- [Supplied information]:
-- START --
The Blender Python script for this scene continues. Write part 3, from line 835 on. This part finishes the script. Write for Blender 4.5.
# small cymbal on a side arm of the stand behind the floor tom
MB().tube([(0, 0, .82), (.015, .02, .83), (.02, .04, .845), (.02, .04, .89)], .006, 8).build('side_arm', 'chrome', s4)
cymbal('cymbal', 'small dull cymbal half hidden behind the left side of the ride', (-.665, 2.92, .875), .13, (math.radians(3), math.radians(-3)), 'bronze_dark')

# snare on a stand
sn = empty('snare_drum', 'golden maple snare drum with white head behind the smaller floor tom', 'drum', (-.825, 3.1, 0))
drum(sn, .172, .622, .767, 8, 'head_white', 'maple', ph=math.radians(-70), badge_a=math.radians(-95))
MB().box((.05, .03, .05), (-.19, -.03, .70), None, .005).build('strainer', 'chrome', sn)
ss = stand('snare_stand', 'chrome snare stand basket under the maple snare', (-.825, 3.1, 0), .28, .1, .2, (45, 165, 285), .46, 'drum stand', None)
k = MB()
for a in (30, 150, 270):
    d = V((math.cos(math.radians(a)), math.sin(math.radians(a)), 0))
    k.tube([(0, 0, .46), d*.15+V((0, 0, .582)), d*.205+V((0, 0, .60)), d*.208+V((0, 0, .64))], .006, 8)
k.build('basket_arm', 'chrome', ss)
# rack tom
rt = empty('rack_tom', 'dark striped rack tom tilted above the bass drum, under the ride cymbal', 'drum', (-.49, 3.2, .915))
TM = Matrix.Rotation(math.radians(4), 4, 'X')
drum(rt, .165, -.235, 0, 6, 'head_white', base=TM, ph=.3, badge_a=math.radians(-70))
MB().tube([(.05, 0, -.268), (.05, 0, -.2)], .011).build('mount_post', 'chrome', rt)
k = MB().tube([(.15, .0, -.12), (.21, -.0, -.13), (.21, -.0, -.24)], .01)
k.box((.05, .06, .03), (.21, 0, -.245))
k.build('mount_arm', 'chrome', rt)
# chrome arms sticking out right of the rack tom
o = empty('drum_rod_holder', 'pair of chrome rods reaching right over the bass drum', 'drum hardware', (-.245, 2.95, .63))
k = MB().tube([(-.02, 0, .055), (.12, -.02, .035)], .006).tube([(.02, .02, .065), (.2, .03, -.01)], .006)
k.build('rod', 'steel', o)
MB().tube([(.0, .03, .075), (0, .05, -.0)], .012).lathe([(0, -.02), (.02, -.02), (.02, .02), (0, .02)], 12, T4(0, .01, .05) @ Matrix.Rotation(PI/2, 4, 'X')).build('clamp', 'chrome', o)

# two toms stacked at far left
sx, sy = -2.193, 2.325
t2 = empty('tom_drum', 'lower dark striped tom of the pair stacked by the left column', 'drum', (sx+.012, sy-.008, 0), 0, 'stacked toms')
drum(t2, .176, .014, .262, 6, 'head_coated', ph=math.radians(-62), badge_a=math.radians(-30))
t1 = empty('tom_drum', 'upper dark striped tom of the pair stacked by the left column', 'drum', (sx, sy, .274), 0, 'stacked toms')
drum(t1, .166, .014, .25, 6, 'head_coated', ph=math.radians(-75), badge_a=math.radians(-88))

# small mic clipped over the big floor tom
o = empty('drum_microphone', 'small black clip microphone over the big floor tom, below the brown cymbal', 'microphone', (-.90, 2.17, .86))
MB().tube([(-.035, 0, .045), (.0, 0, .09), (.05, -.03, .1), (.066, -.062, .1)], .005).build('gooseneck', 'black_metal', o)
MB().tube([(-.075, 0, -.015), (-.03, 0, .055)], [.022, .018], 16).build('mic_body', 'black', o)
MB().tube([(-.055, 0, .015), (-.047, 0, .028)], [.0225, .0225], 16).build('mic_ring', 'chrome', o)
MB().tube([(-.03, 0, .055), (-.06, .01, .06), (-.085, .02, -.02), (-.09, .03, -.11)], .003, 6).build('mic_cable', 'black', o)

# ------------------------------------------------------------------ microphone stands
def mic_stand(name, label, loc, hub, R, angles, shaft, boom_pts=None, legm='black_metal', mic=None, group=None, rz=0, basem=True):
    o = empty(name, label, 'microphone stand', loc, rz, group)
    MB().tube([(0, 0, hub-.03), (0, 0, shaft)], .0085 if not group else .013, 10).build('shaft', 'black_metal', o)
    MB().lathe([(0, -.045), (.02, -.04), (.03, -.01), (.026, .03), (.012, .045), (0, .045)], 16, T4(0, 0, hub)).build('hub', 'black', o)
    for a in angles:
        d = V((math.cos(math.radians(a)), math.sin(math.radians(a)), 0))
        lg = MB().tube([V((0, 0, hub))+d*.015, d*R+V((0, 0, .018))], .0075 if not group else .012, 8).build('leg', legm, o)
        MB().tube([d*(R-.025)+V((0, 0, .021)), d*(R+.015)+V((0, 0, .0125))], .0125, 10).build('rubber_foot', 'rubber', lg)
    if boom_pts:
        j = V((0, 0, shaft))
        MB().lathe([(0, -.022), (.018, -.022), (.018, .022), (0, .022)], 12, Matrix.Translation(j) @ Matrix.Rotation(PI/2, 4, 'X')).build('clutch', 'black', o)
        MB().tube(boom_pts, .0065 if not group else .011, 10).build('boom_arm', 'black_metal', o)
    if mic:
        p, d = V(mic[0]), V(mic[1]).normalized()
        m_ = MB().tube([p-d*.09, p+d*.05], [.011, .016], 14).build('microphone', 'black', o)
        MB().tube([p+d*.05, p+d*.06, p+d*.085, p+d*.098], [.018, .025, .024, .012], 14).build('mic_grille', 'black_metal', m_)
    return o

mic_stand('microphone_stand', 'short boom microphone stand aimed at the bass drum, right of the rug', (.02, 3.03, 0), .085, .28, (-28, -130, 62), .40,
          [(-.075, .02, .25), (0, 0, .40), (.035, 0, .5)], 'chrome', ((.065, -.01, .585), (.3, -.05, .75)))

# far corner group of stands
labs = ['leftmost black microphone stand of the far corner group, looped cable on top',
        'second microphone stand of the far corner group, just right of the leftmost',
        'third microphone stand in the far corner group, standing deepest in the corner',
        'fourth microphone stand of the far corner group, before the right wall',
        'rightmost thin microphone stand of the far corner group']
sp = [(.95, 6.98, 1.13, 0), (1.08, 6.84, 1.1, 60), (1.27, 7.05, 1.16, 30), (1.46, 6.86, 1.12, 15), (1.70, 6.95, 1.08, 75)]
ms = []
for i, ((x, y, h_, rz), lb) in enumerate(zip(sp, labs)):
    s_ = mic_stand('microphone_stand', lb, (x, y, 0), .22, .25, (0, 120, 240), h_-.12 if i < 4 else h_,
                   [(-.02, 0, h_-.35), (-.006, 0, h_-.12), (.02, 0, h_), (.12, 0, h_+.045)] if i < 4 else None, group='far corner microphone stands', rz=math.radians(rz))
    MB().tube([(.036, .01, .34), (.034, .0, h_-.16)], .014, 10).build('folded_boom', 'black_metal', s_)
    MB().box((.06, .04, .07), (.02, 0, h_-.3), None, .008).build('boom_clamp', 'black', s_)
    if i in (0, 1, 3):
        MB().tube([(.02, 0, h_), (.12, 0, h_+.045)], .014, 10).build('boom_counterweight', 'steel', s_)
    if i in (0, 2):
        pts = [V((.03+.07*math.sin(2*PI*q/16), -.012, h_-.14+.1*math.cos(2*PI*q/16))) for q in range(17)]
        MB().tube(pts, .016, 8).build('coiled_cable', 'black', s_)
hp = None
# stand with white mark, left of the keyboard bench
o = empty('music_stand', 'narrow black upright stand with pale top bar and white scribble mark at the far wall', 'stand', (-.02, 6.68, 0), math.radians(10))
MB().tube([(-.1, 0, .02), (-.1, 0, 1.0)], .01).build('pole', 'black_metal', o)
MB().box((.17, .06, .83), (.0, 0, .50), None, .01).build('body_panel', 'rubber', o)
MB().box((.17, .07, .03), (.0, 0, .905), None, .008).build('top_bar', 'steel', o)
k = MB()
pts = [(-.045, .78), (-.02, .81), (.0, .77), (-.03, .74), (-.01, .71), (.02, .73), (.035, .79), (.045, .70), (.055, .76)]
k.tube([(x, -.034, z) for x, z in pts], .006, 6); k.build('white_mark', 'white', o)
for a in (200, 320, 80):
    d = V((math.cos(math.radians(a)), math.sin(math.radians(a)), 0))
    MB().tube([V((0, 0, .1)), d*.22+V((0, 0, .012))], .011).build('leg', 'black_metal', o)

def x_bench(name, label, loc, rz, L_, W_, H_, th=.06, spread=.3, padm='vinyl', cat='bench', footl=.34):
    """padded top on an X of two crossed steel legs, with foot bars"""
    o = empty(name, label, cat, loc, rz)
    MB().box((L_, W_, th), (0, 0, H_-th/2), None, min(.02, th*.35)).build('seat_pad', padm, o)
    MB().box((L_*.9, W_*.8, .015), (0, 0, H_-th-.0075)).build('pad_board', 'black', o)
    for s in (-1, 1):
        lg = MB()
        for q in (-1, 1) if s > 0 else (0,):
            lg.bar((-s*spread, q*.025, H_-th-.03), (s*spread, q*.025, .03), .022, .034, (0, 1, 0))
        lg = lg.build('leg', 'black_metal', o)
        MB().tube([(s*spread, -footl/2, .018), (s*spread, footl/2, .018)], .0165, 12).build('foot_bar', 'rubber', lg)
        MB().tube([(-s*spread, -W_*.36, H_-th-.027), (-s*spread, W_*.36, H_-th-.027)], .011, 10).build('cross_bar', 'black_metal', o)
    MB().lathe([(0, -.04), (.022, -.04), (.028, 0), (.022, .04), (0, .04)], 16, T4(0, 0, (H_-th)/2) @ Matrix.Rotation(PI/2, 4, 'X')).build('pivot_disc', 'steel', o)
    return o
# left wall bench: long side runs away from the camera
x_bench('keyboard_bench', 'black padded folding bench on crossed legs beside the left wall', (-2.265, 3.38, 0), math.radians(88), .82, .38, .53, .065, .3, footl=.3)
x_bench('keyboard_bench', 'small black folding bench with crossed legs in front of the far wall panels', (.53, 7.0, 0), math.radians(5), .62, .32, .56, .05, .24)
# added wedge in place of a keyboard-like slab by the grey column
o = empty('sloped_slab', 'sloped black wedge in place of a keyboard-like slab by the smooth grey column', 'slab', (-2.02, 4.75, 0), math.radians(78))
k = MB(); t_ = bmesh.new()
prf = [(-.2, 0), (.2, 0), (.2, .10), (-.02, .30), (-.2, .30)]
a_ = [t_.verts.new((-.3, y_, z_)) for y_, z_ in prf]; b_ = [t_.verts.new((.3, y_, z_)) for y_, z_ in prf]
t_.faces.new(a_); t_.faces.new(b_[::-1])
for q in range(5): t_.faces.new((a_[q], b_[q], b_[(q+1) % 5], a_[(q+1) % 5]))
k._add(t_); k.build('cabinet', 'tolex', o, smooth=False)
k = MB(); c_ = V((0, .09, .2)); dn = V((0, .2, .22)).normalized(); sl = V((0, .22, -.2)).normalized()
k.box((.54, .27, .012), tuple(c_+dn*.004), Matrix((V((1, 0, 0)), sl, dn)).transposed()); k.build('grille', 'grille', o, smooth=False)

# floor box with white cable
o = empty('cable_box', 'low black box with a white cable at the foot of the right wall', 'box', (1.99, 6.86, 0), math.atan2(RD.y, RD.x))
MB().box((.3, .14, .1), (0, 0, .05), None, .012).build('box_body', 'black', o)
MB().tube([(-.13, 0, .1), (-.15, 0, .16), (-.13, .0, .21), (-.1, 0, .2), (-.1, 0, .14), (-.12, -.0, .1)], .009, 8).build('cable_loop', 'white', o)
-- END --
- [Your objective]:
Look through the data above. Copy every line with the string "from" in it.

- [Solution for this task]:
The Blender Python script for this scene continues. Write part 3, from line 835 on. This part finishes the script. Write for Blender 4.5.
# left wall bench: long side runs away from the camera